Homagama incidents:
Call for tough action against perpetrators


by Shamindra Ferdinando

An organisation that represents the interests of the military yesterday alleged that recent incidents caused by Bodu Bala Sena (BBS) at the Homagama Magistrate’s Court, where a case pertaining to the disappearance of media personality Prageeth Ekneligoda was being heard, undermined the judiciary.

Convenor of War Heroes’ for Motherland retired Maj. Ajith Prasanna yesterday told The Island that the Attorney General’s Department, the Bar Association of Sri Lanka (BASL), the National Police Commission (NPC) as well as civil society organisations should closely monitor the case before the Homagama Magistrate’s Court.

Several officers and men of the Directorate of Military Intelligence (DMI) had been taken into custody by the Criminal Investigation Department (CID) in connection with their alleged involvement in the disappearance on the eve of the January 26, 2010 presidential poll.

The former Southern Provincial Council member said that various interested parties in an obvious bid to gain petty political mileage had compared the recent producing in court of UNP MP Hirunika Premachandra and General Secretary of the BBS Ven. Galagodaatte Gnanasara thera, with the former being given bail swiftly.

Prasanna became an attorney-at-law after leaving the Army consequent to being wounded in battle on Oct 1, 1995 at Athchuveli, Jaffna.

Responding to a query, Maj. Prasanna said that the BASL should take a strong stand against attempts to interfere with the judiciary under any circumstances. The Homagama incidents had been detrimental to the military facing a spate of accusations ahead of a formal inquiry in accordance with a resolution adopted in Geneva last October.

The activist said that a person who had yawned in a court was given an eight month jail term. Ven. Gnanasara’s actions both in and outside of the Homagama Magistrate court on January 25 and the BBS siege on the same premises should be viewed against the backdrop of a person being sentenced for yawning in court, the attorney-at-law said.

The war winning previous government had earned the wrath of a section of the populace for interfering in judiciary and law enforcement operations, the retired soldier.

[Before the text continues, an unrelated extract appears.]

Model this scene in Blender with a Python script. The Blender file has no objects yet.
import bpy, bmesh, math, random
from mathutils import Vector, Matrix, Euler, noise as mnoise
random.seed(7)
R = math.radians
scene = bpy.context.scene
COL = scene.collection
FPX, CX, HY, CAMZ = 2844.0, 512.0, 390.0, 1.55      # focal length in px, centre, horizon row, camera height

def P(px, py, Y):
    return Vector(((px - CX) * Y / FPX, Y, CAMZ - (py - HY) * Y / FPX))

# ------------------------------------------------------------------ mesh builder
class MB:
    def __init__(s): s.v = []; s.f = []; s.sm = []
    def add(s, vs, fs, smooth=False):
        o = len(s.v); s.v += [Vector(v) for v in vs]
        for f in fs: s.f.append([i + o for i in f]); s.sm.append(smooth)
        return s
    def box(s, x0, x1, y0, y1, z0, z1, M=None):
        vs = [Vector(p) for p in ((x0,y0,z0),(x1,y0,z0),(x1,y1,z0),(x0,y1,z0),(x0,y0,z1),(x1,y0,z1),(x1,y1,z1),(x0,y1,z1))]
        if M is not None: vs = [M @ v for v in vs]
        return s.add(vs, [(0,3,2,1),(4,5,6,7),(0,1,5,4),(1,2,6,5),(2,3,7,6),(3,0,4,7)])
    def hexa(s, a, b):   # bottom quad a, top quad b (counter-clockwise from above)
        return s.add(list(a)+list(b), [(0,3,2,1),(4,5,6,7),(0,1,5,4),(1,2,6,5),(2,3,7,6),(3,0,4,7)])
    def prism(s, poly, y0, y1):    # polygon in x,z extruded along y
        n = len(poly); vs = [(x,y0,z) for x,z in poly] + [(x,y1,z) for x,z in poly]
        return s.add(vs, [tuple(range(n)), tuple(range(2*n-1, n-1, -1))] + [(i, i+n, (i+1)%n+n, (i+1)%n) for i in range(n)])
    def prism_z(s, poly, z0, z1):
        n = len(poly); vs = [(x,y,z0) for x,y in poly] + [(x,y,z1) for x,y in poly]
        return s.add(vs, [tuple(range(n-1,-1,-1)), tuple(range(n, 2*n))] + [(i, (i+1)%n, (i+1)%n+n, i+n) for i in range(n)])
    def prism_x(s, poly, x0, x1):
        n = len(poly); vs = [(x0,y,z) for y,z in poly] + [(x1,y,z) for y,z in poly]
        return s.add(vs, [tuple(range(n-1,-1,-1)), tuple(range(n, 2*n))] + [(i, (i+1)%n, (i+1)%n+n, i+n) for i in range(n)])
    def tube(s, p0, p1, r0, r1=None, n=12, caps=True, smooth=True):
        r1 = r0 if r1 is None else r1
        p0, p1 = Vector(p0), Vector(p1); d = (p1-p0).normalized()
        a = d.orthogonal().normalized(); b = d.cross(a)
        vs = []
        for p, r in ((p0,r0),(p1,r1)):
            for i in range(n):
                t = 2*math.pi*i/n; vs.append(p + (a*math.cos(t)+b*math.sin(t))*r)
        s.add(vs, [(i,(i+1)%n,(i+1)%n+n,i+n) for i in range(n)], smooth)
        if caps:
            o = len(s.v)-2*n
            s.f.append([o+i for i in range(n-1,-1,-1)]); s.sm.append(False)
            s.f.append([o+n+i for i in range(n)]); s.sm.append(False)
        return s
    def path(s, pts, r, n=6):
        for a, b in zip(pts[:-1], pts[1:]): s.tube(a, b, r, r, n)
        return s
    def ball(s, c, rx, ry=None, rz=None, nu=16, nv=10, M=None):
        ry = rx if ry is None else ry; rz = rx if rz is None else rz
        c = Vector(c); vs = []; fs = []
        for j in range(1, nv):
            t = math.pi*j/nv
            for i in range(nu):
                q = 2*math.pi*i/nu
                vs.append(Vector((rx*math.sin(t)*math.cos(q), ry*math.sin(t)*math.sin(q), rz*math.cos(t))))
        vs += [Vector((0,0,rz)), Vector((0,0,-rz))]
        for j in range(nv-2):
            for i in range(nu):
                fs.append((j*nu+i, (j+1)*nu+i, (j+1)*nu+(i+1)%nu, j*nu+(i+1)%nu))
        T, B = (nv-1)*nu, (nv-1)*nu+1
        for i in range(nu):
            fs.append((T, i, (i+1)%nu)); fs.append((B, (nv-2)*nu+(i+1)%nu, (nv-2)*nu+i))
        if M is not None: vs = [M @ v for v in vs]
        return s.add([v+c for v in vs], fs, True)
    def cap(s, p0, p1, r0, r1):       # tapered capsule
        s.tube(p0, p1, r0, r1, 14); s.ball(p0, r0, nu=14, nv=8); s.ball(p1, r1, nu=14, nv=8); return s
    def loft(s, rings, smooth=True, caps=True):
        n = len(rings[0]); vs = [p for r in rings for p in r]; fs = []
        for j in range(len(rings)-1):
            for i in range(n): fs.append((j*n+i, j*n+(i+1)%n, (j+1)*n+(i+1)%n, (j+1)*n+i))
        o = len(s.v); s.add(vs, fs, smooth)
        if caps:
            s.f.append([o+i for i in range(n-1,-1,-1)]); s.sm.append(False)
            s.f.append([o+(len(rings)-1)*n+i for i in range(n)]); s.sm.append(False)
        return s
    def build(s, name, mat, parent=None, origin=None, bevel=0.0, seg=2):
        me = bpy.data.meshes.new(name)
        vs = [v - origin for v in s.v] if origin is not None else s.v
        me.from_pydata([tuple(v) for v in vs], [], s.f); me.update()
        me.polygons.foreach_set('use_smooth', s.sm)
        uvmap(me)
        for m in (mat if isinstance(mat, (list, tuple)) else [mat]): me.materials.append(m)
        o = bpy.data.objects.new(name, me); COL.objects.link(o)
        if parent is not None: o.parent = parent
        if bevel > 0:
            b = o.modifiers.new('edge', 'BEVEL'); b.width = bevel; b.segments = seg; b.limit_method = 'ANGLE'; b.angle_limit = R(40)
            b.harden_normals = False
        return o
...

Responding to a query, Maj. Prasanna said various allegations directed at the media, too, should be investigated and anyone found guilty dealt accordingly. Noting that Prime Minister Ranil Wickremesinghe had strongly criticized the conduct of a section of the media, the former UPFA politician said that media organizations should call for an impartial inquiry into various accusations.

Several politicians, including Ports and Shipping Minister Arjuna Ranatunga, Social Empowerment and Welfare Minister Ranjan Ramanayake as well as Patali Champika Ranawaka, when he was in the UPFA had accused journalists of accepting money.

Assistant Secretary of the Editors’ Guild of Sri Lanka Mohanlal Piyadasa yesterday told The Island that a statement would be issued once the Executive Committee of the Guild discussed various allegations and the Prime Minister’s statement.

Premier Wickremesinghe said he would go to courts in case the media asserted that there had been no wrongdoing on their part. "If you are going to courts, you need to go with clean hands. There is an Editors’ Guild. What did it do when the Uthayan newspaper was attacked? If you are going to courts now against police over the Embilipitiya incident, we, too, can go there. I can give an affidavit mentioning what the editors did in the past."

Piyadasa said the Editors’ Guild would respond to accusations once the Ex-Co had an opportunity to examine the allegations.

President of the Editors’ Guild Siri Ranasinghe yesterday said that a statement would be issued following consultations with senior members.

Deputy Media Minister Karunaratne Paranavithana recently acknowledged the need to inquire into various accusations directed at state-owned and private media during a live interview on Sirisa ‘Pathrikada.’ Asked whether journalists could be provided with a range of facilities, including vehicle loans at the taxpayers expense, Paranavitahna defended state grants. The Deputy Minister asserted that such support shouldn’t be considered a bribe.

Attorney-at-law Prasanna expressed disappointment that the Yahapalana government hadn’t initiated a proper inquiry into allegations.